● DATA FOR THE TASK:
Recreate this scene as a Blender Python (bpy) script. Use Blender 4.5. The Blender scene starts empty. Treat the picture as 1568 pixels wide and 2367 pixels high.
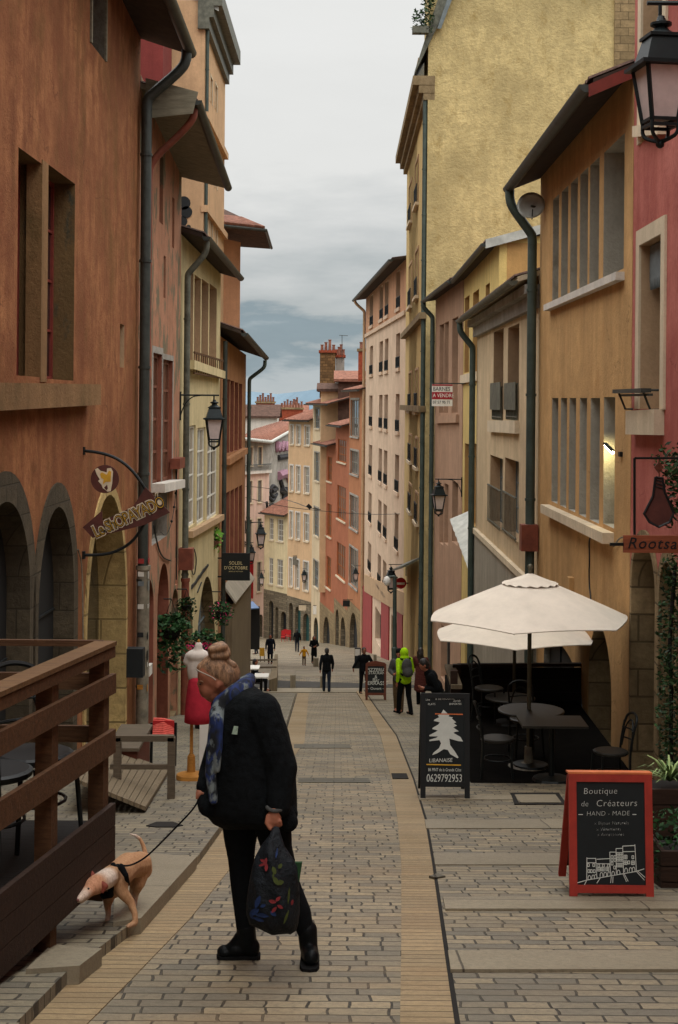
import bpy, math, random
from mathutils import Vector, Matrix
from mathutils.geometry import tessellate_polygon
rad = math.radians
random.seed(7)
SC = bpy.context.scene
COL = SC.collection
# ------------------------------------------------------------------ camera
F, CX, HY, EYE = 3267.0, 784.0, 930.0, 1.6      # photo geometry (1568 x 2367 grid)
ROLL = rad(0.5)
RV = Vector((math.cos(ROLL), 0, math.sin(ROLL))); UV = Vector((-math.sin(ROLL), 0, math.cos(ROLL)))
CAM = Vector((0, 0, EYE))
cd = bpy.data.cameras.new('camera'); co = bpy.data.objects.new('camera', cd); COL.objects.link(co)
cd.sensor_fit = 'VERTICAL'; cd.sensor_height = 36; cd.lens = F / 2367 * 36
cd.shift_y = -(1183.5 - HY) / 2367
cd.clip_end = 20000; cd.clip_start = 0.05
m3 = Matrix((RV, UV, Vector((0, -1, 0)))).transposed()
co.matrix_world = Matrix.Translation(CAM) @ m3.to_4x4()
SC.camera = co
# ------------------------------------------------------------------ sky and light
W = bpy.data.worlds.new('World'); SC.world = W; W.use_nodes = True
nt = W.node_tree; nt.nodes.clear()
def wn(t): return nt.nodes.new(t)
out = wn('ShaderNodeOutputWorld'); bg = wn('ShaderNodeBackground'); bg.inputs[1].default_value = 0.1
sky = wn('ShaderNodeTexSky'); sky.sky_type = 'NISHITA'; sky.sun_disc = False
SUN_E, SUN_R = rad(58), rad(150)
sky.sun_elevation = SUN_E; sky.sun_rotation = SUN_R
tc = wn('ShaderNodeTexCoord'); sep = wn('ShaderNodeSeparateXYZ'); nt.links.new(tc.outputs['Generated'], sep.inputs[0])
mp = wn('ShaderNodeMapping'); mp.inputs['Scale'].default_value = (9, 4, 34); nt.links.new(tc.outputs['Generated'], mp.inputs[0])
ns = wn('ShaderNodeTexNoise'); ns.inputs['Scale'].default_value = 1.0; ns.inputs['Detail'].default_value = 7; ns.inputs['Roughness'].default_value = .55
nt.links.new(mp.outputs[0], ns.inputs['Vector'])
ma = wn('ShaderNodeMath'); ma.operation = 'MULTIPLY_ADD'; ma.inputs[1].default_value = .17; ma.inputs[2].default_value = -.085
nt.links.new(ns.outputs[0], ma.inputs[0])
ad = wn('ShaderNodeMath'); ad.operation = 'ADD'; nt.links.new(sep.outputs[2], ad.inputs[0]); nt.links.new(ma.outputs[0], ad.inputs[1])
rp = wn('ShaderNodeValToRGB'); el = rp.color_ramp.elements
def c255(r, g, b, k=1.0):
    f = lambda v: (v / 255 / 12.92 if v / 255 < .04045 else ((v / 255 + .055) / 1.055) ** 2.4) * k
    return (f(r), f(g), f(b), 1)
stops = [(0, c255(196, 203, 205, .25)), (.018, c255(190, 198, 201, .25)), (.034, c255(150, 166, 174, .25)), (.05, c255(146, 162, 170, .25)), (.066, c255(187, 193, 194, .25)),
         (.115, c255(216, 218, 217, .25)), (.17, c255(240, 240, 237, .25)), (.27, c255(246, 246, 243, .25)), (.34, c255(248, 248, 246, .25)), (.5, (.5, .5, .49, 1)), (.85, (1, 1, .98, 1))]
el[0].position = 0; el[0].color = stops[0][1]; el[1].position = 1; el[1].color = (1, 1, .98, 1)
for p_, c_ in stops[1:]:
    e = el.new(p_); e.color = c_
nt.links.new(ad.outputs[0], rp.inputs[0])
sc_ = wn('ShaderNodeMix'); sc_.data_type = 'RGBA'; sc_.blend_type = 'MULTIPLY'; sc_.inputs[0].default_value = 1
sc_.inputs[7].default_value = (40, 40, 40, 1); nt.links.new(rp.outputs[0], sc_.inputs[6])
mx = wn('ShaderNodeMix'); mx.data_type = 'RGBA'; mx.inputs[0].default_value = .95
nt.links.new(sky.outputs[0], mx.inputs[6]); nt.links.new(sc_.outputs[2], mx.inputs[7])
nt.links.new(mx.outputs[2], bg.inputs[0]); nt.links.new(bg.outputs[0], out.inputs[0])
sl = bpy.data.lights.new('sun', 'SUN'); sl.energy = 0.7; sl.angle = rad(35); sl.color = (1, .96, .9)
so = bpy.data.objects.new('sun', sl); COL.objects.link(so); so.rotation_euler = (rad(90) - SUN_E, 0, rad(180) - SUN_R)
SC.view_settings.view_transform = 'Standard'; SC.view_settings.look = 'None'; SC.view_settings.exposure = -0.13; SC.view_settings.gamma = 1

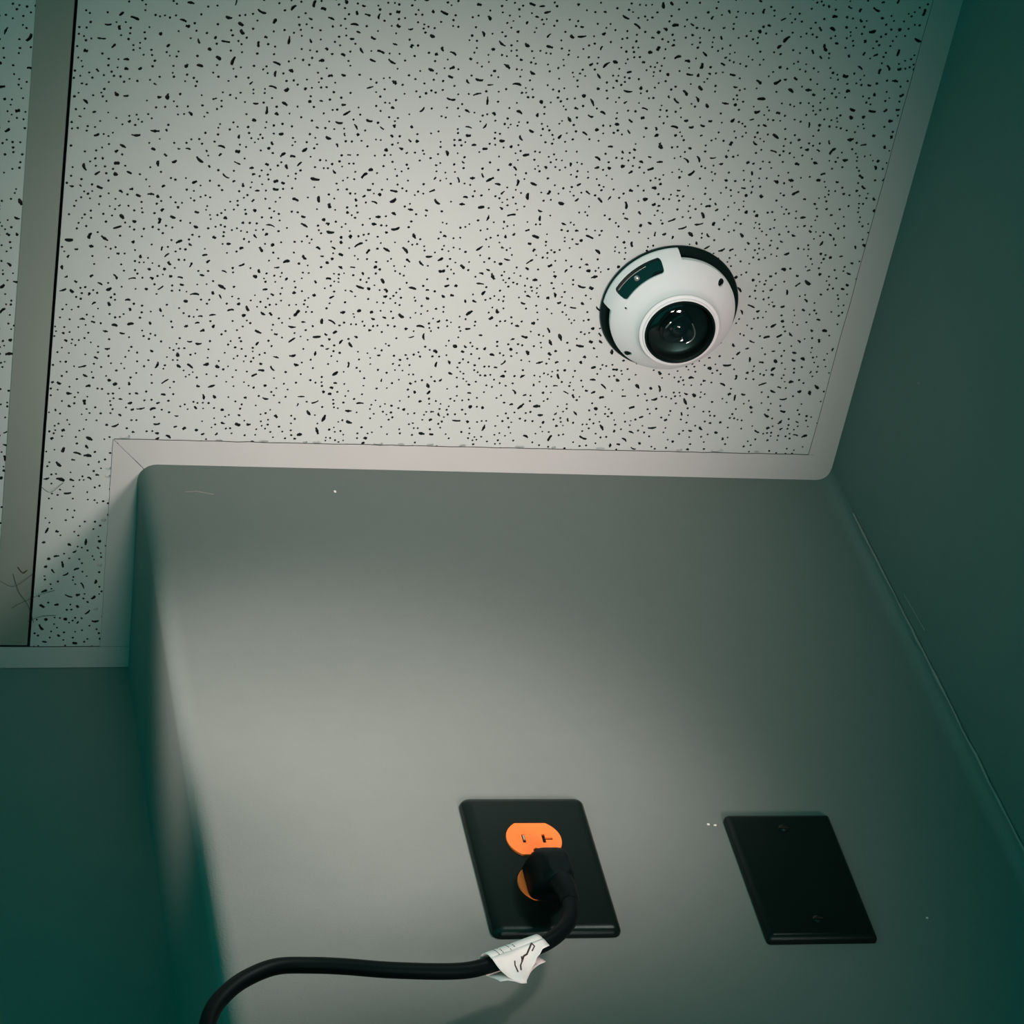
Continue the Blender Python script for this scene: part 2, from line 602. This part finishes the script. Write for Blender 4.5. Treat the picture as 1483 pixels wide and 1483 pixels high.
win_p = sector(WA, WB, WR0, WR1, 0.0022)
win = [pol(r, a) for a, r in win_p][::-1]
holes = [win]
SCR = [(0.0418, -47.0), (0.0412, 134.0)]
for r, a in SCR:
    c = pol(r, a)
    holes.append([(c[0] + 0.0024 * math.cos(k * PI / 6), c[1] + 0.0024 * math.sin(k * PI / 6)) for k in range(12)])
led = pol(0.0386, -167.0)
holes.append([(led[0] + 0.0008 * math.cos(k * PI / 4), led[1] + 0.0008 * math.sin(k * PI / 4)) for k in range(8)])
inner = [pol(RI, a * 4.0) for a in range(90)]
V = [Vector(p) for p in outer]
F = [list(range(len(outer)))]
for h in [inner] + holes:
    b = len(V)
    V += [Vector(p) for p in h]
    F.append(list(range(b, b + len(h))))
for rr in (0.0300, 0.0315, 0.0333, 0.0350, 0.0375, 0.0400, 0.0420, 0.0440, 0.0455, 0.0470, 0.0485):   # points that carry the curvature

    def clear(p):
        for h in holes:
            for q in h:
                if math.hypot(p[0] - q[0], p[1] - q[1]) < 0.0007:
                    return False
        return True
    for k in range(120):
        a = k * 3.0 + (1.5 if int(rr * 1e4) % 2 else 0)
        if rr < outer_r(a) - 0.0008 and clear(pol(rr, a)):
            V.append(Vector(pol(rr, a)))
vo, eo, fo, vi, ei, fi = delaunay_2d_cdt(V, [], F, 1, 1e-7)
mb = MB()
mb.add([(v.x, v.y, gz(v.length)) for v in vo], [tuple(f)[::-1] for f, s in zip(fo, fi) if not any(q > 0 for q in s)])
n = len(outer)
sk = []
for a, p in zip(angs, outer):
    d = (a + 180) % 360 - 180
    lobe = outer_r(a) > RO + 0.0005
    sk.append((p[0], p[1], -0.0034 if lobe else -0.0094))
mb.add([(p[0], p[1], gz(math.hypot(*p))) for p in outer] + sk, [(k, (k + 1) % n, n + (k + 1) % n, n + k) for k in range(n)])
for h, dp in zip(holes, (0.0012, 0.0016, 0.0016, 0.003)):
    m = len(h)
    mb.add([(p[0], p[1], gz(math.hypot(*p))) for p in h] + [(p[0], p[1], gz(math.hypot(*p)) + dp) for p in h], [((k + 1) % m, k, m + k, m + (k + 1) % m) for k in range(m)])
cover = mb.build('cover', M_COVER, cam_root, smooth=True, angle=32)
cover['label'] = 'white cover with a stepped rim'
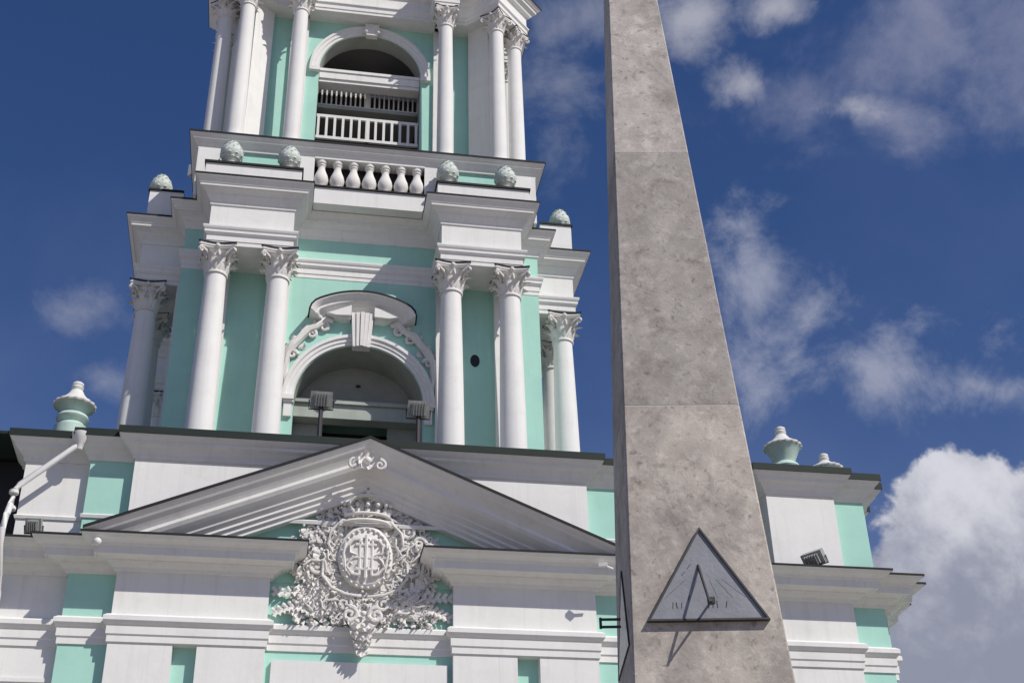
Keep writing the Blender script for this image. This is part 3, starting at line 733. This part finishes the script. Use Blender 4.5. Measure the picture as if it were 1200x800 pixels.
E3 = [(-1.0, 49.10), (0.0, 49.10), (0.0, 49.26), (0.04, 49.28), (0.04, 49.48), (0.12, 49.58), (0.12, 49.66), (0.02, 49.70), (0.02, 50.30), (0.10, 50.36), (0.20, 50.48), (0.24, 50.60), (0.40, 50.74), (0.42, 50.86), (0.48, 50.90), (0.60, 51.05), (0.60, 51.12), (-1.0, 51.2)]
e3 = MB().sweep(p3, E3, True).build('cornice', WHITE, BT)
MB().sweep(p3, [(0.55, 51.06), (0.63, 51.06), (0.63, 51.14), (-1.0, 51.24), (-1.0, 51.21), (0.55, 51.13)], True).build('edge_flashing', FLASH, e3)
m = MB(); m.poly([(x*0.99, YC+(y-YC)*0.99) for x, y in p3], 49.2, 51.15); m.build('entablature_core', WHITE, BT)
m = MB(); m.box(-5.6, 5.6, YC-5.6, YC+5.6, 51.0, 56.0); m.build('upper_wall', TEAL, BT)
m = MB(); m.lathe([(7.0, 56.0), (6.8, 57.0), (5.6, 59.5), (3.2, 61.5), (1.2, 62.5), (1.0, 65.0), (1.6, 66.0), (0.9, 67.5), (0.1, 68.5)], 32, (0, YC, 0)); m.build('cap_roof', ROOF, BT, 40)

# ---------------- coat of arms in the pediment
YA = 0.36
ob = MB()
ob.lathe([(0.01, 0), (1, 0)], 4) if False else None
n = 40
rows = []
for k, (sc_, dy) in enumerate(((1.0, 0.0), (1.0, 0.34), (0.90, 0.42), (0.86, 0.36), (0.80, 0.37), (0.5, 0.46), (0.2, 0.50))):
    rows.append([ob.bm.verts.new((0.06+0.88*sc_*math.cos(2*PI*i/n), YA-dy, 16.72+1.16*sc_*math.sin(2*PI*i/n)*(1.0 if math.sin(2*PI*i/n) > 0 else 0.86))) for i in range(n)])
for a, b in zip(rows, rows[1:]):
    for i in range(n): ob.f([a[i], a[(i+1) % n], b[(i+1) % n], b[i]])
ob.f(rows[-1])
arms = ob.build('coat_of_arms', STUCCO, BT, 40)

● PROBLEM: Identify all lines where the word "from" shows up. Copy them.

● SOLUTION FOR THIS PROBLEM:
from mathutils import Vector, Matrix
from mathutils.geometry import tessellate_polygon
Continue the Blender Python script for this scene: part 2, from line 602. This part finishes the script. Write for Blender 4.5. Treat the picture as 1483 pixels wide and 1483 pixels high.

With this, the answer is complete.